RKO Radio Pictures, Inc. v. Jarrico
Before: Doran
DORAN, J.
This is an appeal from the judgment in an action for declaratory relief.
The action herein results from a controversy as to the rights of the parties according to the terms of an agreement between appellant and respondent. As recited in respondent’s brief, “In 1951 respondent entered into a written contract with defendant-appellant (hereinafter referred to as appellant), Paul Jarrico, a motion picture screen writer, whereby it hired appellant to prepare a screen play for a motion picture property which it owned entitled ‘The Las Yegas Story.’

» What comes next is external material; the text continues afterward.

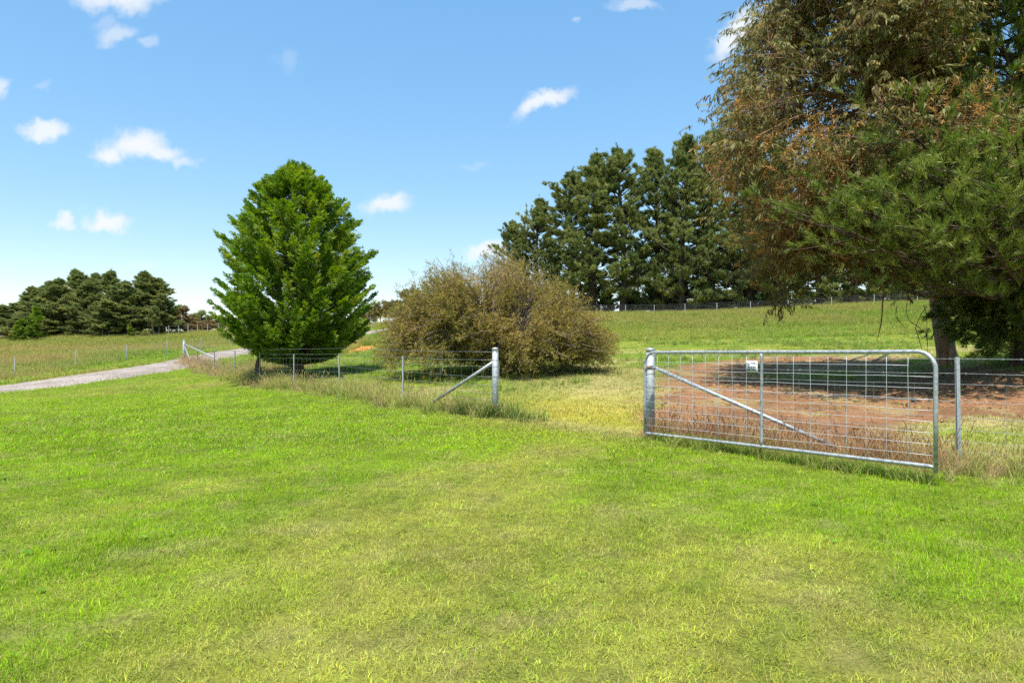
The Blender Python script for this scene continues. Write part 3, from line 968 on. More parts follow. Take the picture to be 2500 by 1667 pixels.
def wire_path(pts, zrel, sag=.012, per=5, wob=.004, seed=0):
    r = np.random.default_rng(seed)
    out = []
    P = [np.array((p[0], p[1], z1(p[0], p[1]) + zrel)) for p in pts]
    for a, b in zip(P[:-1], P[1:]):
        for f in np.linspace(0, 1, per, endpoint=False):
            q = a + (b - a) * f
            q[2] -= sag * 4 * f * (1 - f)
            if f > 0: q += r.normal(0, wob, 3)
            out.append(q)
    out.append(P[-1])
    return np.array(out)


def barb(g, path, step=.17, size=.016, seed=0):
    r = np.random.default_rng(seed)
    L = np.linalg.norm(np.diff(path, axis=0), axis=1); c = np.r_[0, np.cumsum(L)]
    for s in np.arange(.05, c[-1], step):
        s += r.uniform(-.02, .02)
        k = min(max(np.searchsorted(c, s) - 1, 0), len(L) - 1)
        p = path[k] + (path[k + 1] - path[k]) * np.clip((s - c[k]) / L[k], 0, 1)
        for _ in range(2):
            d = unit(r.normal(0, 1, 3))
            g.tube([p - d * size, p + d * size], .0013, 3, False)
        t = unit(path[k + 1] - path[k])
        g.tube([p - t * .008, p + t * .008], .0035, 4, False)


PICKETS = {}


def fence(name_label, pts, heights, wires, barbed, mesh_z, r, per=5, stay_step=.3, strainers=(), picket_scale=1.0, group=None, seed=0, heads=None, wmat=None):
    ro = obj('wire_fence', None, loc=(pts[0][0], pts[0][1], z1(*pts[0])), label=name_label, cat='fence', group=group)
    def loc(p): return (p[0] - ro.location.x, p[1] - ro.location.y, p[2] - ro.location.z)
    ang0 = None
    for i, p in enumerate(pts):
        h = heights[i % len(heights)]
        j = min(i + 1, len(pts) - 1); k = max(i - 1, 0)
        ang = math.atan2(pts[j][1] - pts[k][1], pts[j][0] - pts[k][0])
        base = loc((p[0], p[1], z1(p[0], p[1])))
        if i in strainers:
            continue
        key = round(h, 2)
        if key not in PICKETS: PICKETS[key] = picket_mesh(h)
        o = obj('post', PICKETS[key], ro, loc=base, rotz=ang + R(180))
        o.scale = (picket_scale, picket_scale, 1)
        o.rotation_euler = (random.uniform(-.012, .012), random.uniform(-.02, .02), ang + R(180))
    for i, zr in enumerate(wires):
        path = wire_path(pts, zr, .012 if i else .006, per, .004, seed + i)
        g = Geo(); g.tube(np.array([loc(q) for q in path]), r, 4)
        if i < barbed:
            barb(g, np.array([loc(q) for q in path]), .16, seed=seed + i)
        obj('barbed_wire' if i < barbed else 'wire', g.mesh('wire', wmat or M_WIRE), ro)
    if mesh_z:
        g = Geo(); rr = np.random.default_rng(seed + 77)
        zt, zb = mesh_z
        for a, b in zip(pts[:-1], pts[1:]):
            a = np.array(a); b = np.array(b); L = np.hypot(*(b - a))
            n = int(L / stay_step)
            for k in range(1, n):
                p = a + (b - a) * (k / n); z = z1(*p)
                jx = rr.normal(0, .006, (3, 2))
                q = [loc((p[0] + jx[m][0], p[1] + jx[m][1], z + zz)) for m, zz in enumerate((zt, (zt + zb) / 2, zb))]
                g.tube(q, r * .85, 3, False)
        if g.n:
            obj('stay_wire', g.mesh('stay_wire', wmat or M_WIRE), ro, kind='stuff')
    return ro, loc


def strainer(ro, loc, p, h, r, rings=(), twist=0):
    base = loc((p[0], p[1], z1(*p)))
    s = obj('strainer_post', strainer_mesh(h, r), ro, loc=base)
    obj('cap', cap_mesh(h, r), s)
    for zz in rings:
        o = obj('wire_wrap', RING[r] if r in RING else RING.setdefault(r, ring_mesh(r * 1.03)), s, loc=(0, 0, zz))
        o.rotation_euler = (random.uniform(-.05, .05), random.uniform(-.05, .05), random.uniform(0, 6))
    return s


RING = {}


def stay(ro, loc, a, b, r):
    g = Geo()
    a = np.array(loc(a)); b = np.array(loc(b))
    g.tube([a, a + (b - a) * .5, b], r, 14)
    d = unit(b - a)
    g.tube([a - d * .02, a + d * .035], r * .72, 10)
    return obj('diagonal_stay', g.mesh('diagonal_stay', M_GALV, True), ro)


WZ = [1.205, 1.045, .925, .735, .565, .425, .30, .19]
# left of the opening, out to the drive
ro, loc = fence('long wire fence with steel pickets running from the left gatepost to the drive', FENCE_A, [1.25, 1.06, 1.02, 1.04, 1.1, 1.04, 1.06, 1.06, 1.2],
                [1.20, 1.05, .925, .735, .565, .425, .30], 2, (.925, .10), .0021, 4, .30, strainers=(0, 8), seed=11)
strainer(ro, loc, FENCE_A[0], 1.265, .058, (1.21, 1.05, .925, .735, .565, .44, .425))
strainer(ro, loc, FENCE_A[8], 1.22, .062, (1.1, .9))
stay(ro, loc, (-.36, 12.66, 1.005), (-1.70, 13.93, .10), .030)
pa, pb, pc = FENCE_A[8], FENCE_A[7], FENCE_A[6]
stay(ro, loc, (pa[0], pa[1], z1(*pa) + 1.0), (pa[0] * .45 + pb[0] * .55, pa[1] * .45 + pb[1] * .55, z1(*pb) + .05), .030)
g = Geo(); g.tube([loc((pa[0], pa[1], z1(*pa) + 1.02)), loc((pc[0], pc[1], z1(*pc) + .72))], .028, 8)
obj('long_stay', g.mesh('long_stay', M_POST), ro)
g = Geo(); a = np.linspace(-2.2, 2.2, 9)
g.tube(np.c_[-.075 - .022 * np.cos(a), 0 * a, 1.05 + .022 * np.sin(a)] + np.array(loc((FENCE_A[0][0], FENCE_A[0][1], z1(*FENCE_A[0])))), .005, 6)
obj('gate_latch_eye', g.mesh('gate_latch_eye', M_RUST), ro)

# right of the opening
ro, loc = fence('barbed wire fence with a silver picket behind and right of the open gate', FENCE_B, [1.2, 1.225, 1.2, 1.2, 1.2], WZ, 2, (.925, .04), .0019, 7, .42, strainers=(0,), seed=41)
strainer(ro, loc, POST_R, 1.285, .062, (1.2, 1.04, .92, .735, .565, .43, .30))
stay(ro, loc, (2.09, 9.85, 1.015), (3.98, 8.22, .10), .027)

# beyond the drive, and on the two crests
fence('row of steel pickets and wire beyond the gravel drive', FENCE_C, [1.05, 1.08], [1.03, .88, .70, .50, .30], 0, None, .003, 2, strainers=(), picket_scale=1.25, seed=61, wmat=M_WIRE_FAR)
far_pts = [P2(330, 70), P2(365, 70.5), P2(388, 71), P2(412, 71.5), P2(436, 72), P2(459, 72.6), P2(482, 73.3), P2(507, 74), P2(533, 75), P2(560, 76), P2(590, 77.5), P2(625, 79)]
fence('low fence on the skyline in front of the russet trees', far_pts, [1.05], [1.0, .7, .4], 0, None, .004, 2, picket_scale=1.3, seed=71, wmat=M_WIRE_FAR)
hill_pts = [P2(1395, 81), P2(1467, 79.5), P2(1527, 78.8), P2(1597, 78), P2(1672, 77.2), P2(1750, 76.6), P2(1832.5, 76), P2(1924, 75.5), P2(2030, 75), P2(2134, 74.3), P2(2240, 73.8), P2(2350, 73.3), P2(2470, 73), P2(2600, 73)]
fence('pale post and mesh fence along the hilltop below the tall pines', hill_pts, [1.10, 1.14, 1.1], [1.08, .92, .78, .64, .5, .36, .22], 0, (1.0, .1), .004, 2, 1.1, picket_scale=1.5, seed=81, wmat=M_WIRE_FAR)

# chain hanging on the left gatepost
def build_chain():
    p = FENCE_A[0]
    ro = obj('gate_chain', None, loc=(p[0] + .062, p[1] - .035, z1(*p) + .66), label='steel chain hanging down the right side of the left gatepost', cat='chain')
    a = np.linspace(0, 2 * pi, 13)
    g = Geo(); g.tube(np.c_[np.cos(a) * .009, 0 * a, np.sin(a) * .016], .0028, 5, False)
    lk = g.mesh('link', M_GALV, True)
    for k in range(15):
        o = obj('link', lk, ro, loc=(.008 + .004 * math.sin(k * .8), .002 * (k % 2), .025 * k), rotz=R(90 * (k % 2) + random.uniform(-25, 25)))
        o.rotation_euler.x = random.uniform(-.15, .15)


build_chain()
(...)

“The written contract between appellant and respondent recited in part that an essential consideration of the contract was the popularity and good reputation of appellant with the public. Further, appellant agreed that during the production and distribution of the motion picture he would conduct himself with due regard to public conventions and morals and would not do anything which would tend to degrade him or bring him into public disgrace, obloquy, ill will or ridicule.
“The contract also provided that, on condition that appellant performed all the covenants and conditions imposed upon him, he would receive certain credit for screen authorship as determined by what was called the Basic Agreement between respondent and the Screen Writers Guild, a union of screen writers.
“Thereafter, appellant was subpoenaed to appear before the House Committee on Un-American Activities. While he was in attendance at a hearing of the Committee, but before he himself took the witness stand, a longtime associate of Ms named appellant as a Communist and an active member of the Communist Party. The associate further stated, among other things, that he had asked appellant to assure him that, in the event of a war between Russia and the United States, appellant would do nothing to help Russia, but appellant refused such assurance.
[174]
“Appellant was then called to the witness stand. He failed to deny the charges made against him, and refused to answer questions as to whether or not he was a member of the Communist Party on the ground that his answer might tend to incriminate him.
“The testimony, both of the witness against the appellant and of the appellant himself, was widely disseminated throughout the United States in newspapers, magazines, and by radio broadcasts.